Study highlights fragility of research findings in political science and social policy

New research, ‘Estimating the Extent and Sources of Model Uncertainty in Political Science’, published in the Proceedings of National Academy of Sciences (PNAS) addresses a fundamental challenge in empirical social science – the extent to which published findings depend on modelling decisions.    

Written by Dr Tim Vlandas, Associate Professor of Comparative Social Policy at DSPI, and Dr Michael Ganslmeier, Assistant Professor in Computational Social Science at the University of Exeter, the study examines how results vary based on common methodological choices such as sample selection, time period, model structure, and how key outcomes are defined.     

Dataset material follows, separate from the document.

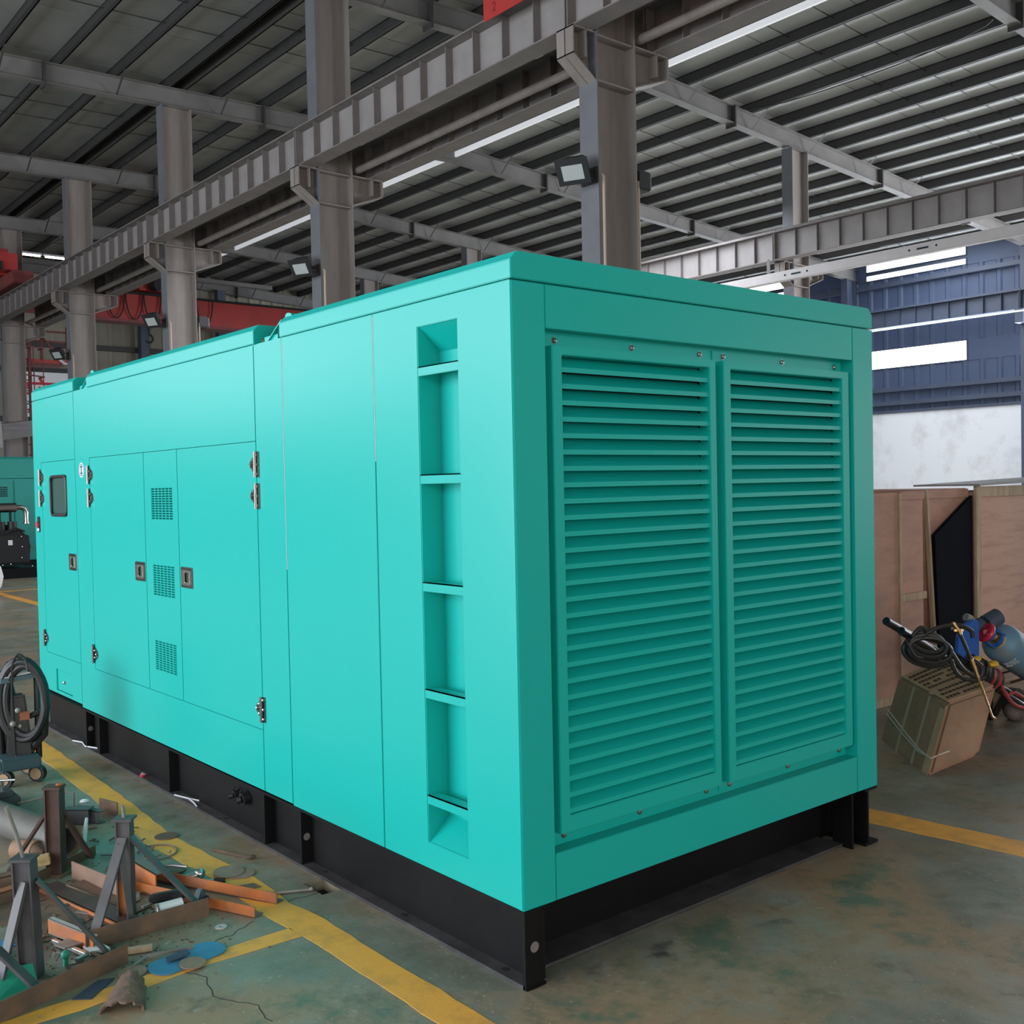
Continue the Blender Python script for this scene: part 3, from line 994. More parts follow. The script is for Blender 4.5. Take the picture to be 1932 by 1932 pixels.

Through the analysis of more than 3.6 billion regression estimates across four prominent topics in political science and social policy (democratisation, welfare generosity, public goods provision, and institutional trust), the researchers systematically tested how different modelling decisions affect research results.    

Key findings

The study highlighted the fragility of research findings to different and equally defensible modelling decisions. 

There are three key lessons for social scientists as well as anyone writing, interpreting or reading scientific research:  

  1. Variation in results is driven more by decisions about sampling and outcome measurement than by which control variables are included.  
  2. Even variables that have been widely examined in past research can yield both positive and negative significant results, depending on modelling decisions.  
  3. Scientific reliability depends on more than integrity. It requires transparent and extensive robustness checks across several modelling decisions.  

Practical implementation of research  

Assessing model uncertainty is crucial to quantitative political science. However, most analyses focus only on a few modelling choices, while neglecting to jointly consider several equally important modelling choices simultaneously.  

The research findings can be used to assess the degree of robustness of honest results, as well as to prevent fraud. The study also provides a practical tool, an open-source R package that enables researchers to assess the fragility of their findings across a wide range of model specifications. 

“Even when researchers act in good faith and follow standard practices, the results they report can vary dramatically depending on which defensible modelling choices they make,” commented Dr Vlandas. “We think this isn’t just a technical point for specialists. It’s an important societal issue with real consequences for how we interpret and trust scientific findings.”